Why is it dag and not dagur?
Because í governs the accusative for time expressions. Dagur (nominative) → dag (accusative). Í dag is a fixed phrase meaning “today.” With places, í uses accusative for motion into and dative for location (e.g., í bílinn vs í bílnum).
How would I say “sleep in (late)”?
Use the idiom sofa út (“sleep in”). Examples:
- Hún vill sofa út í dag. = “She wants to sleep in today.” For “sleep later than usual,” your original sofa lengur is also fine. You can be specific: sofa fram eftir morgni (“sleep late into the morning”).
How do I place negation?
- “Maybe she doesn’t want to sleep longer today”: Kannski vill hún ekki sofa lengur í dag.

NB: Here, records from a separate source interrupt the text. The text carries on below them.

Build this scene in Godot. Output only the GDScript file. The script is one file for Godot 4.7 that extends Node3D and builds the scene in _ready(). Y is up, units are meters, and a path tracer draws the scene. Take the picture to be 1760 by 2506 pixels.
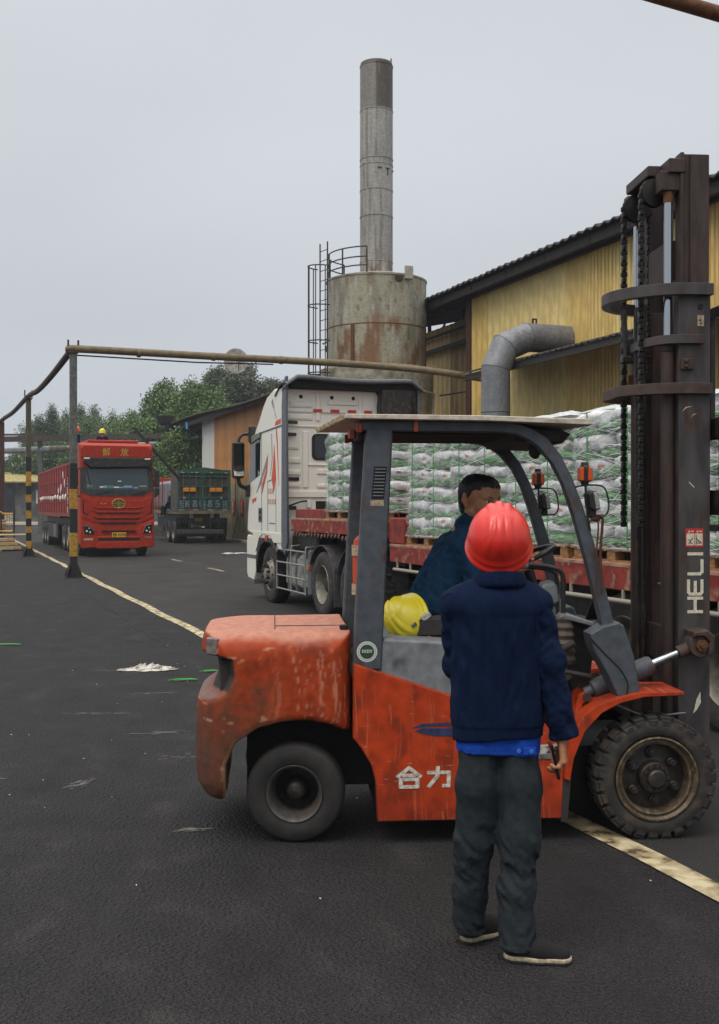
extends Node3D
# Factory yard on an overcast day. Units are metres, y is up.
# "Road frame": a = metres to the right of the camera across the road, t = metres along it.

const TH := 0.36128
const EYE := 1.75

class MB:
	# Collects triangles with explicit normals; commits them as one mesh.
	var v := PackedVector3Array()
	var n := PackedVector3Array()
	var uv := PackedVector2Array()
	var T := Transform3D()
	var paint: Callable     # (p, n) -> linear colour per vertex
	func tri(a: Vector3, b: Vector3, c: Vector3, na: Vector3, nb: Vector3, nc: Vector3, ua := Vector2.ZERO, ub := Vector2.ZERO, uc := Vector2.ZERO) -> void:
		if (b - a).cross(c - a).dot(na + nb + nc) > 0.0:
			v.append(T * a); v.append(T * c); v.append(T * b)
			n.append(T.basis * na); n.append(T.basis * nc); n.append(T.basis * nb)
			uv.append(ua); uv.append(uc); uv.append(ub)
		else:
			v.append(T * a); v.append(T * b); v.append(T * c)
			n.append(T.basis * na); n.append(T.basis * nb); n.append(T.basis * nc)
			uv.append(ua); uv.append(ub); uv.append(uc)
	func quad(a: Vector3, b: Vector3, c: Vector3, d: Vector3, nn: Vector3) -> void:
		tri(a, b, c, nn, nn, nn, Vector2(0, 0), Vector2(1, 0), Vector2(1, 1))
		tri(a, c, d, nn, nn, nn, Vector2(0, 0), Vector2(1, 1), Vector2(0, 1))
	func box(c: Vector3, s: Vector3, r := 0.0, B := Basis()) -> MB:
		# a box of full size s at c; r chamfers every edge
		var h := s * 0.5
		r = minf(r, minf(h.x, minf(h.y, h.z)) * 0.6)
		for ax in 3:
			var b1 := (ax + 1) % 3
			var b2 := (ax + 2) % 3
			for sg in [-1.0, 1.0]:
				var p := Vector3(); p[ax] = sg * h[ax]
				var e1 := Vector3(); e1[b1] = h[b1] - r
				var e2 := Vector3(); e2[b2] = h[b2] - r
				var nn := Vector3(); nn[ax] = sg
				quad(c + B * (p - e1 - e2), c + B * (p + e1 - e2), c + B * (p + e1 + e2), c + B * (p - e1 + e2), B * nn)
		if r > 0.0:
			for ax in 3:
				var b1 := (ax + 1) % 3
				var b2 := (ax + 2) % 3
				for s1 in [-1.0, 1.0]:
					for s2 in [-1.0, 1.0]:
						var p1 := Vector3(); p1[b1] = s1 * h[b1]; p1[b2] = s2 * (h[b2] - r)
						var p2 := Vector3(); p2[b1] = s1 * (h[b1] - r); p2[b2] = s2 * h[b2]
						var e := Vector3(); e[ax] = h[ax] - r
						var n1 := Vector3(); n1[b1] = s1
						var n2 := Vector3(); n2[b2] = s2
						n1 = B * n1; n2 = B * n2
						var q0 := c + B * (p1 - e); var q1 := c + B * (p1 + e); var q2 := c + B * (p2 + e); var q3 := c + B * (p2 - e)
						tri(q0, q1, q2, n1, n1, n2); tri(q0, q2, q3, n1, n2, n2)
			for sx in [-1.0, 1.0]:
				for sy in [-1.0, 1.0]:
					for sz in [-1.0, 1.0]:
						tri(c + B * Vector3(sx * h.x, sy * (h.y - r), sz * (h.z - r)), c + B * Vector3(sx * (h.x - r), sy * h.y, sz * (h.z - r)), c + B * Vector3(sx * (h.x - r), sy * (h.y - r), sz * h.z), B * Vector3(sx, 0, 0), B * Vector3(0, sy, 0), B * Vector3(0, 0, sz))
		return self
	func span(a: Vector3, b: Vector3, r := 0.0) -> MB:
		# a box between two opposite corners
		return box((a + b) * 0.5, (b - a).abs(), r)
	func beam(a: Vector3, b: Vector3, w: float, h: float, r := 0.0, up := Vector3.UP) -> MB:
		var d := (b - a).normalized()
		if absf(d.dot(up)) > 0.98: up = Vector3.RIGHT
		var x := d.cross(up).normalized()
		return box((a + b) * 0.5, Vector3(w, h, (b - a).length()), r, Basis(x, x.cross(d) * -1.0, d).orthonormalized())
	func prism(poly: PackedVector2Array, z0: float, z1: float, bev := 0.0, crease := 35.0) -> MB:
		# polygon in x, y pushed from z0 to z1; bev chamfers both rims
		var m := poly.size()
		if Geometry2D.is_polygon_clockwise(poly): poly.reverse()
		if z0 > z1:
			var zz := z0; z0 = z1; z1 = zz
		var en := PackedVector2Array()
		for i in m:
			var e := (poly[(i + 1) % m] - poly[i]).normalized()
			en.append(Vector2(e.y, -e.x))
		var inner := PackedVector2Array()
		for i in m:
			var a := en[(i + m - 1) % m]; var b := en[i]
			var s := (a + b)
			inner.append(poly[i] - s / maxf(0.5, s.length_squared() * 0.5) * bev)
		var cs := cos(deg_to_rad(crease))
		for i in m:
			var j := (i + 1) % m
			var na := en[i]; var nb := en[i]
			if en[(i + m - 1) % m].dot(en[i]) > cs: na = (en[(i + m - 1) % m] + en[i]).normalized()
			if en[j].dot(en[i]) > cs: nb = (en[j] + en[i]).normalized()
			var n0 := Vector3(na.x, na.y, 0); var n1 := Vector3(nb.x, nb.y, 0)
			var A := Vector3(poly[i].x, poly[i].y, z0 + bev); var B := Vector3(poly[j].x, poly[j].y, z0 + bev)
			var C := Vector3(poly[j].x, poly[j].y, z1 - bev); var D := Vector3(poly[i].x, poly[i].y, z1 - bev)
			tri(A, B, C, n0, n1, n1); tri(A, C, D, n0, n1, n0)
			if bev > 0.0:
				var I := Vector3(inner[i].x, inner[i].y, z0); var J := Vector3(inner[j].x, inner[j].y, z0)
				var zn := Vector3(0, 0, -1)
				tri(A, B, J, n0, n1, zn); tri(A, J, I, n0, zn, zn)
				I.z = z1; J.z = z1; zn.z = 1.0
				tri(D, C, J, n0, n1, zn); tri(D, J, I, n0, zn, zn)
		var ix := Geometry2D.triangulate_polygon(inner)
		for i in range(0, ix.size(), 3):
			for z in [z0, z1]:
				var nn := Vector3(0, 0, -1.0 if z == z0 else 1.0)
				tri(Vector3(inner[ix[i]].x, inner[ix[i]].y, z), Vector3(inner[ix[i + 1]].x, inner[ix[i + 1]].y, z), Vector3(inner[ix[i + 2]].x, inner[ix[i + 2]].y, z), nn, nn, nn)
		return self
	func tube(pts: PackedVector3Array, r, seg := 10, caps := true) -> MB:
		var m := pts.size()
		var X := Vector3.UP
		var rows := []
		var nrm := []
		for i in m:
			var d := (pts[mini(i + 1, m - 1)] - pts[maxi(i - 1, 0)]).normalized()
			if i == 0 and absf(d.dot(X)) > 0.9: X = Vector3.RIGHT
			X = (X - d * X.dot(d)).normalized()
			var Y := d.cross(X)
			var rr: float = r[i] if r is Array else r
			var row := PackedVector3Array(); var nr := PackedVector3Array()
			for k in seg + 1:
				var an := TAU * k / seg
				var o := X * cos(an) + Y * sin(an)
				row.append(pts[i] + o * rr); nr.append(o)
			rows.append(row); nrm.append(nr)
		for i in m - 1:
			for k in seg:
				tri(rows[i][k], rows[i][k + 1], rows[i + 1][k + 1], nrm[i][k], nrm[i][k + 1], nrm[i + 1][k + 1])
				tri(rows[i][k], rows[i + 1][k + 1], rows[i + 1][k], nrm[i][k], nrm[i + 1][k + 1], nrm[i + 1][k])
		if caps:
			for e in [0, m - 1]:
				var d := (pts[0] - pts[1]).normalized() if e == 0 else (pts[m - 1] - pts[m - 2]).normalized()
				for k in seg:
					tri(pts[e], rows[e][k], rows[e][k + 1], d, d, d)
		return self
	func ribbon(pts: PackedVector3Array, y0: float, y1: float, th: float) -> MB:
		var L := PackedVector2Array(); var Rr := PackedVector2Array()
		var m := pts.size()
		for i in m:
			var d := pts[mini(i + 1, m - 1)] - pts[maxi(i - 1, 0)]
			var nn := Vector2(-d.z, d.x).normalized() * th * 0.5
			var c := Vector2(pts[i].x, pts[i].z)
			L.append(c + nn); Rr.append(c - nn)
		Rr.reverse(); L.append_array(Rr)
		var keep := T
		T = keep * Transform3D(Basis(Vector3(1, 0, 0), Vector3(0, 0, 1), Vector3(0, -1, 0)), Vector3.ZERO)
		prism(L, -y1, -y0, 0.003)
		T = keep
		return self
	func lathe(prof: PackedVector2Array, seg := 32, A := Transform3D(), crease := 30.0) -> MB:
		# prof: (radius, height) along local y
		var m := prof.size()
		var sn := PackedVector2Array()
		for i in m - 1:
			var e := (prof[i + 1] - prof[i]).normalized()
			sn.append(Vector2(e.y, -e.x))
		var cs := cos(deg_to_rad(crease))
		for i in m - 1:
			var na := sn[i]; var nb := sn[i]
			if i > 0 and sn[i - 1].dot(sn[i]) > cs: na = (sn[i - 1] + sn[i]).normalized()
			if i < m - 2 and sn[i + 1].dot(sn[i]) > cs: nb = (sn[i + 1] + sn[i]).normalized()
			for k in seg:
				var c0 := cos(TAU * k / seg); var s0 := sin(TAU * k / seg)
				var c1 := cos(TAU * (k + 1) / seg); var s1 := sin(TAU * (k + 1) / seg)
				var p := prof[i]; var q := prof[i + 1]
				var P0 := A * Vector3(p.x * c0, p.y, p.x * s0); var P1 := A * Vector3(p.x * c1, p.y, p.x * s1)
				var Q0 := A * Vector3(q.x * c0, q.y, q.x * s0); var Q1 := A * Vector3(q.x * c1, q.y, q.x * s1)
				var n0 := A.basis * Vector3(na.x * c0, na.y, na.x * s0); var n1 := A.basis * Vector3(na.x * c1, na.y, na.x * s1)
				var m0 := A.basis * Vector3(nb.x * c0, nb.y, nb.x * s0); var m1 := A.basis * Vector3(nb.x * c1, nb.y, nb.x * s1)
				if q.x > 1e-5: tri(P0, Q0, Q1, n0, m0, m1)
				if p.x > 1e-5: tri(P0, Q1, P1, n0, m1, n1)
		return self
	func grid(P: Array, closed_u := false) -> MB:
		# P[i][j] points; smooth normals from neighbours
		var nu := P.size(); var nv: int = P[0].size()
		var N := []
		for i in nu:
			var row := PackedVector3Array()
			for j in nv:
				var i0 := i - 1; var i1 := i + 1
				if closed_u:
					if i0 < 0: i0 = nu - 2
					if i1 > nu - 1: i1 = 1
				else:
					i0 = maxi(i0, 0); i1 = mini(i1, nu - 1)
				var du: Vector3 = P[i1][j] - P[i0][j]
				var dv: Vector3 = P[i][mini(j + 1, nv - 1)] - P[i][maxi(j - 1, 0)]
				row.append(du.cross(dv).normalized())
			N.append(row)
		for i in nu - 1:
			for j in nv - 1:
				var u0 := Vector2(float(i) / (nu - 1), float(j) / (nv - 1)); var u1 := Vector2(float(i + 1) / (nu - 1), float(j + 1) / (nv - 1))
				tri(P[i][j], P[i + 1][j], P[i + 1][j + 1], N[i][j], N[i + 1][j], N[i + 1][j + 1], u0, Vector2(u1.x, u0.y), u1)
				tri(P[i][j], P[i + 1][j + 1], P[i][j + 1], N[i][j], N[i + 1][j + 1], N[i][j + 1], u0, u1, Vector2(u0.x, u1.y))
		return self
	func ball(c: Vector3, r: Vector3, seg := 14) -> MB:
		var P := []
		for i in seg + 1:
			var row := PackedVector3Array()
			for j in seg / 2 + 1:
				var a := TAU * i / seg; var b := PI * j / (seg / 2) - PI / 2
				row.append(c + Vector3(cos(b) * cos(a) * r.x, sin(b) * r.y, cos(b) * sin(a) * r.z))
			P.append(row)
		for i in seg:
			for j in seg / 2:
				var f := func(q: Vector3) -> Vector3: return ((q - c) / (r * r)).normalized()
				tri(P[i][j], P[i + 1][j], P[i + 1][j + 1], f.call(P[i][j]), f.call(P[i + 1][j]), f.call(P[i + 1][j + 1]))
				tri(P[i][j], P[i + 1][j + 1], P[i][j + 1], f.call(P[i][j]), f.call(P[i + 1][j + 1]), f.call(P[i][j + 1]))
		return self
	func mesh() -> ArrayMesh:
		var ar := []
		ar.resize(Mesh.ARRAY_MAX)
		ar[Mesh.ARRAY_VERTEX] = v
		ar[Mesh.ARRAY_NORMAL] = n
		ar[Mesh.ARRAY_TEX_UV] = uv
		if paint.is_valid():
			var cs := PackedColorArray()
			for i in v.size(): cs.append(paint.call(v[i], n[i]))
			ar[Mesh.ARRAY_COLOR] = cs
		var am := ArrayMesh.new()
		am.add_surface_from_arrays(Mesh.PRIMITIVE_TRIANGLES, ar)
		return am

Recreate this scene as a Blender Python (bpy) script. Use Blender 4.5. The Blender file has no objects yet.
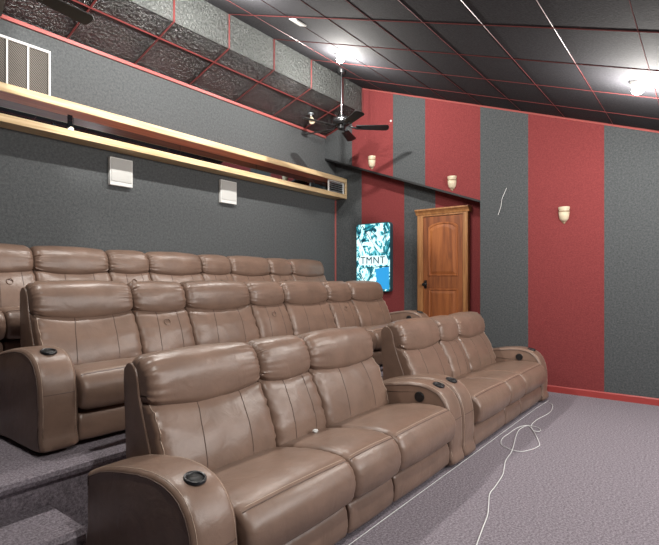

- “Maybe she wants to not sleep any longer today”: Kannski vill hún sofa ekki lengur í dag. Note that ekki lengur together means “no longer/anymore.”
Can I use langar instead of vill to say “wants”?
Yes, with a different structure:
- Hana langar að sofa lengur í dag.
With langar, the person is in the accusative (hana, not hún), and you use að
- infinitive. Nuance: vilja is volition/decision; langar is “feel like/long for.”
How is the sentence pronounced?
Approximate IPA (one common standard):
- Kannski [ˈkanscɪ] (sk before i ≈ “sh”)
- vill [vɪtl̥] (ll ≈ voiceless “tl”)
- hún [huːn] (ú long)
- sofa [ˈsɔːva] (o like British “thought,” f between vowels ≈ v)
- lengur [ˈleiŋkʏr] (e + ng ≈ “ei,” ng ≈ “ŋk,” u ≈ short “u”)
- í dag [iː taɣ] (í long “ee,” g ≈ voiced “gh”) Prosody: main stress on the first syllable of each content word; kannski is often lightly stressed.